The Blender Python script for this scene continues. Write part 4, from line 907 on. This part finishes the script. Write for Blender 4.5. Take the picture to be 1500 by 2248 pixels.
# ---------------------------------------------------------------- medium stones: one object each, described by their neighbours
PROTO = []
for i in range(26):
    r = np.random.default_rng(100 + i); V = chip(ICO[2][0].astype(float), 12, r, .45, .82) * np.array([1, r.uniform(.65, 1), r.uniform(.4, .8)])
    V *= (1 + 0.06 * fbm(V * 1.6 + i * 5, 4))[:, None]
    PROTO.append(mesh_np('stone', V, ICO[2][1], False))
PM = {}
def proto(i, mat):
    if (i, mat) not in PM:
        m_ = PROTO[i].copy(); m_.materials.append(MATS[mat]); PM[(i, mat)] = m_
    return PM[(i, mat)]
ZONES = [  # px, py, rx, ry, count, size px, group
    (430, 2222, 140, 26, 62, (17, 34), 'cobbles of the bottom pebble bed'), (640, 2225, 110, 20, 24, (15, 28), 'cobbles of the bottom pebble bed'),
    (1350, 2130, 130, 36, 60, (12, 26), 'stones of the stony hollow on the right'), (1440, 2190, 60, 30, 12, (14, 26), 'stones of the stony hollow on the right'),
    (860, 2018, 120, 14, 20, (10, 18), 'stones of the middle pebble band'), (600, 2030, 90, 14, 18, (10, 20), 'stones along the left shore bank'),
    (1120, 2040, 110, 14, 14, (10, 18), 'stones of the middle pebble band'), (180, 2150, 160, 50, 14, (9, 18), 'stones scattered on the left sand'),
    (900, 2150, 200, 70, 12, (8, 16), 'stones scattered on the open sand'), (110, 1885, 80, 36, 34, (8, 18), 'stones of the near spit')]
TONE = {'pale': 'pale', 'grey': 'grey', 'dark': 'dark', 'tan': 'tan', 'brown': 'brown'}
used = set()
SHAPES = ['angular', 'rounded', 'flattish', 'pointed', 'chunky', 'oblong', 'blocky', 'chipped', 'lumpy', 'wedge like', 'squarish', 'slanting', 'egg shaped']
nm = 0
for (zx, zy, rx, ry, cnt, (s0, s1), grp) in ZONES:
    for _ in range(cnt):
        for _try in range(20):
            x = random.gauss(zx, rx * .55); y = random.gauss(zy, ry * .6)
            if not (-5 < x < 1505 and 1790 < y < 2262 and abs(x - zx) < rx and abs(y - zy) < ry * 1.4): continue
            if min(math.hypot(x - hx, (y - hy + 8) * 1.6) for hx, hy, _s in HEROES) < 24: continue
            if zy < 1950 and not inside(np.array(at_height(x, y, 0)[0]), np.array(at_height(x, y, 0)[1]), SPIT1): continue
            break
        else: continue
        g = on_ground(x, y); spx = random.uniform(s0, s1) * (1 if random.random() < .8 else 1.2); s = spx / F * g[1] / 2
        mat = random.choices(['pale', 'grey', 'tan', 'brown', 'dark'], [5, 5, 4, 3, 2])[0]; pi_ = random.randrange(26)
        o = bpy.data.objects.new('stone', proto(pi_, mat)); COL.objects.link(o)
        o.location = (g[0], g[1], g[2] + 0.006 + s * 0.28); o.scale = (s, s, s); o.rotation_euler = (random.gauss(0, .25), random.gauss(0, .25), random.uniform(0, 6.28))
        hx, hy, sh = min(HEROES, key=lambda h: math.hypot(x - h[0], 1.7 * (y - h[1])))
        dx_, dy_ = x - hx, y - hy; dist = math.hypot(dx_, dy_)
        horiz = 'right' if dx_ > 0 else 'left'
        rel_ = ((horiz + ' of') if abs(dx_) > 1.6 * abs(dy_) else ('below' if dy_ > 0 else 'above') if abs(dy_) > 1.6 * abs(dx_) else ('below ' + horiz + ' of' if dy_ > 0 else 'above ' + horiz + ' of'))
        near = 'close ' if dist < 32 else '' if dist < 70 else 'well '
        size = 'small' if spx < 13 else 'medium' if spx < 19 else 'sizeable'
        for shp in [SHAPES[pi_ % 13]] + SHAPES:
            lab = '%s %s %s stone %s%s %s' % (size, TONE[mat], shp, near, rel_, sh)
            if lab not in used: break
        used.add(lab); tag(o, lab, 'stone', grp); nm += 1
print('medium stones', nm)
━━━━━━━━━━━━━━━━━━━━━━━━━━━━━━
● TASK TO COMPLETE
Write out the listing once more, matching it exactly.

● REPLY
The Blender Python script for this scene continues. Write part 4, from line 907 on. This part finishes the script. Write for Blender 4.5. Take the picture to be 1500 by 2248 pixels.
# ---------------------------------------------------------------- medium stones: one object each, described by their neighbours
PROTO = []
for i in range(26):
    r = np.random.default_rng(100 + i); V = chip(ICO[2][0].astype(float), 12, r, .45, .82) * np.array([1, r.uniform(.65, 1), r.uniform(.4, .8)])
    V *= (1 + 0.06 * fbm(V * 1.6 + i * 5, 4))[:, None]
    PROTO.append(mesh_np('stone', V, ICO[2][1], False))
PM = {}
def proto(i, mat):
    if (i, mat) not in PM:
        m_ = PROTO[i].copy(); m_.materials.append(MATS[mat]); PM[(i, mat)] = m_
    return PM[(i, mat)]
ZONES = [  # px, py, rx, ry, count, size px, group
    (430, 2222, 140, 26, 62, (17, 34), 'cobbles of the bottom pebble bed'), (640, 2225, 110, 20, 24, (15, 28), 'cobbles of the bottom pebble bed'),
    (1350, 2130, 130, 36, 60, (12, 26), 'stones of the stony hollow on the right'), (1440, 2190, 60, 30, 12, (14, 26), 'stones of the stony hollow on the right'),
    (860, 2018, 120, 14, 20, (10, 18), 'stones of the middle pebble band'), (600, 2030, 90, 14, 18, (10, 20), 'stones along the left shore bank'),
    (1120, 2040, 110, 14, 14, (10, 18), 'stones of the middle pebble band'), (180, 2150, 160, 50, 14, (9, 18), 'stones scattered on the left sand'),
    (900, 2150, 200, 70, 12, (8, 16), 'stones scattered on the open sand'), (110, 1885, 80, 36, 34, (8, 18), 'stones of the near spit')]
TONE = {'pale': 'pale', 'grey': 'grey', 'dark': 'dark', 'tan': 'tan', 'brown': 'brown'}
used = set()
SHAPES = ['angular', 'rounded', 'flattish', 'pointed', 'chunky', 'oblong', 'blocky', 'chipped', 'lumpy', 'wedge like', 'squarish', 'slanting', 'egg shaped']
nm = 0
for (zx, zy, rx, ry, cnt, (s0, s1), grp) in ZONES:
    for _ in range(cnt):
        for _try in range(20):
            x = random.gauss(zx, rx * .55); y = random.gauss(zy, ry * .6)
            if not (-5 < x < 1505 and 1790 < y < 2262 and abs(x - zx) < rx and abs(y - zy) < ry * 1.4): continue
            if min(math.hypot(x - hx, (y - hy + 8) * 1.6) for hx, hy, _s in HEROES) < 24: continue
            if zy < 1950 and not inside(np.array(at_height(x, y, 0)[0]), np.array(at_height(x, y, 0)[1]), SPIT1): continue
            break
        else: continue
        g = on_ground(x, y); spx = random.uniform(s0, s1) * (1 if random.random() < .8 else 1.2); s = spx / F * g[1] / 2
        mat = random.choices(['pale', 'grey', 'tan', 'brown', 'dark'], [5, 5, 4, 3, 2])[0]; pi_ = random.randrange(26)
        o = bpy.data.objects.new('stone', proto(pi_, mat)); COL.objects.link(o)
        o.location = (g[0], g[1], g[2] + 0.006 + s * 0.28); o.scale = (s, s, s); o.rotation_euler = (random.gauss(0, .25), random.gauss(0, .25), random.uniform(0, 6.28))
        hx, hy, sh = min(HEROES, key=lambda h: math.hypot(x - h[0], 1.7 * (y - h[1])))
        dx_, dy_ = x - hx, y - hy; dist = math.hypot(dx_, dy_)
        horiz = 'right' if dx_ > 0 else 'left'
        rel_ = ((horiz + ' of') if abs(dx_) > 1.6 * abs(dy_) else ('below' if dy_ > 0 else 'above') if abs(dy_) > 1.6 * abs(dx_) else ('below ' + horiz + ' of' if dy_ > 0 else 'above ' + horiz + ' of'))
        near = 'close ' if dist < 32 else '' if dist < 70 else 'well '
        size = 'small' if spx < 13 else 'medium' if spx < 19 else 'sizeable'
        for shp in [SHAPES[pi_ % 13]] + SHAPES:
            lab = '%s %s %s stone %s%s %s' % (size, TONE[mat], shp, near, rel_, sh)
            if lab not in used: break
        used.add(lab); tag(o, lab, 'stone', grp); nm += 1
print('medium stones', nm)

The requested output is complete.